Dalam kirab menuju Kodim ini tidak hanya senjata pusaka milik
Mangkunegara I saja yang dibawa, melainkan juga beberapa senjata lain seperti:
Semar Tinandu (juga pusaka milik Mangkunegara I yang disimpan di Girimulyo),
Kyai Mendung, Kyai Slamet, Kyai Singkir, dan Kyai Singo Barong (pusaka yang
disimpan di kantor bupati Wonogiri). Setelah sampai di Kodim seluruh
peserta upacara langsung membubarkan diri menuju ke beberapa kendaraan yang
akan mengangkat mereka menuju ke Waduk Gadjah Mungkur. Waktu yang diperlukan
dari Kodim Wonogiri ke Gadjah Mungkur sekitar 30 menit. Di Waduk Gadjah Mungkur
mereka kemudian berkumpul untuk mendengarkan sambutan dari panitia yang
dilanjutkan dengan upacara serah terima kembali pusaka kepada pihak
Mangkunegaran.
Selanjutnya, seluruh senjata pusaka itu akan diserahkan kepada
seorang abdi dalem Mangkunegaran yang telah berpengalaman dalam
menyelenggarkaan upacara jamasan, untuk segera memulai upacara jamasan atau
pemandian pusaka. Pemandian pusaka itu dilaksanakan di sebuah panggung yang
terletak di sebelah barat waduk dengan posisi agak tinggi agar dapat dilihat
oleh para peserta upacara. Sang abdi dalem memandikan satu persatu pusaka
secara cermat dan teliti.

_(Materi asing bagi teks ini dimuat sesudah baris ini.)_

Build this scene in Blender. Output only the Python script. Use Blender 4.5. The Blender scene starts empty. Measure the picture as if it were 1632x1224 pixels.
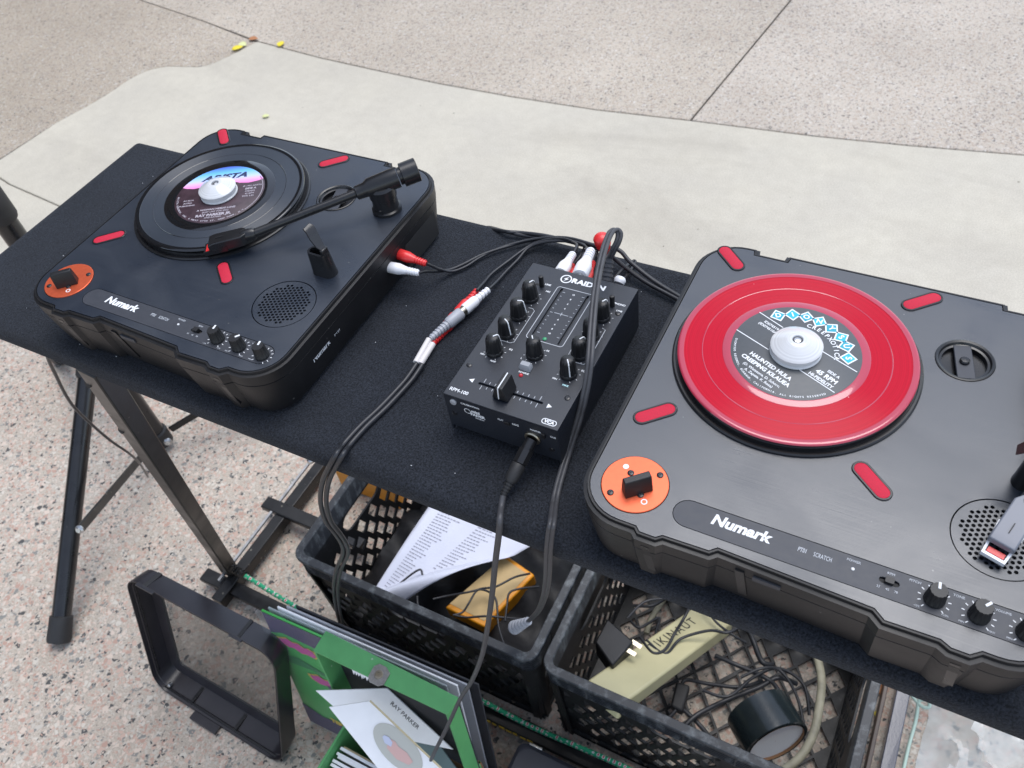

Pusaka yang lebih dahulu dijamasi adalah ketiga
pusaka milik Mangkunegara I di Selogiri, yaitu Kyai Koriwelang, Kyai Jaladara
dan Kyai Totok. Setelah semua pusaka milik dari Mangkunegara selesai dijamasi,
barulah kemudian pusaka-pusaka milik Kabupaten Wonogiri. Sisa air jamasan
digunakan untuk menjamasi pusaka-pusaka milik warga masyarakat. Tahap akhir penjamasan
pusaka ini, seluruh urutan dalam upacara jamasan pusaka Mangkunegaran. Pusaka
akan dikembalikan lagi di tempatnya asal dimana pusaka berada.